I see myself in that feral cat, Lord. I come to your holy place only when my “stomach growls.” You have provided for me in everything. So much so that I expect it; I know your provision is true. Still, I go off and “hunt,” working for you, attempting to accomplish tasks of eternal worth in my limited and earthly strength, in my fallen personality, my earthly wisdom. When I am empty I stare into the window of your back door, waiting for you to notice, gesturing through my stuttering supplication, appealing for your attention—just long enough to receive provision from your hand. But, when you come near to feed me, I take it but do not linger to thank you or know you. Your faithfulness does not soften my heart to come regularly for fellowship and tender love. I come only for an occasional snack, not for the whole feast. I am a brute beast before you. Circumcise my heart, Lord. Teach me to love you, to cherish you. Train, tame my resistant, proud heart.

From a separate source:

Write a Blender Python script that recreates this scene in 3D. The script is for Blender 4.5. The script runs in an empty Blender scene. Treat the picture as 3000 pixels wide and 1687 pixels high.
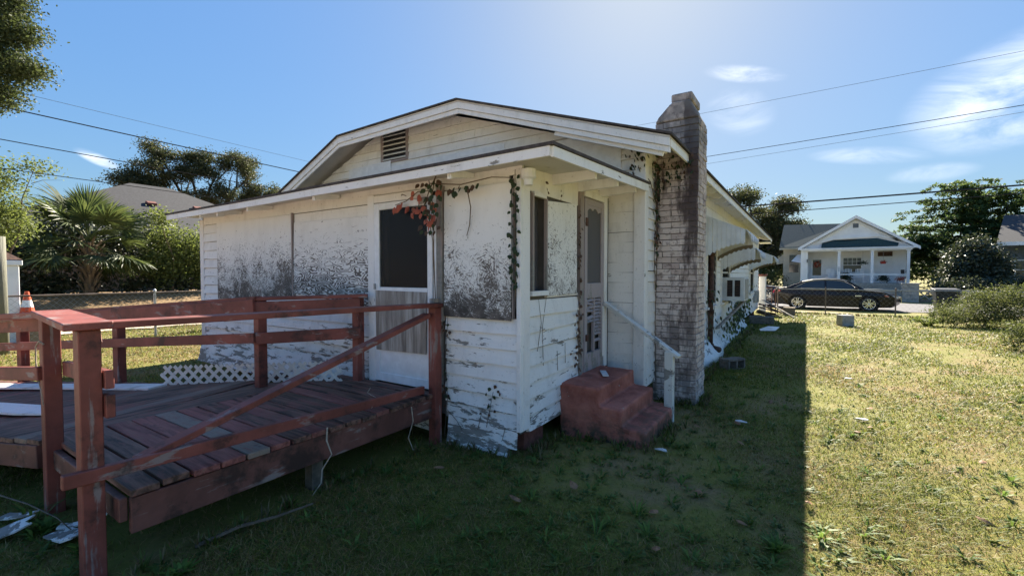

“Nevertheless, I am continually with you;
You hold my right hand.
You guide me with your counsel,
and afterward you will receive me to glory.”

Psalm 73:23-24

What is it about the human heart that would rather have what God gives, than God himself? I find this to be too often true of myself. He, not what he gives, is the life that all of us need, and he offers himself freely to us; yet we are content with so much less than what he offers. Truly we are brutish and ignorant, failing to recognize the treasure that he is. Yet, those who have put their trust in Christ are his children, and he continues to hold us by our right hand, even when we fail to appreciate him or recognize the inestimable value that is in simply knowing him and being with him. The apostle John writes of the great hope we have, that the time is coming when we will see him as he is (1 John 3:2) and, as the Psalmist says, “afterward we will be with him in glory.” In the meantime, may we not be like the cat, content only with what he gives and missing out on the richness of what is already ours in Christ. May we discover what Abraham discovered, in the words of Hannah Whiteall Smith, “At last God was everything to him; and then he found that God was enough.”1

1Hannah Whiteall Smith, The God of All Comfort, (Barbour Publishing, 2013 Ed.), 156.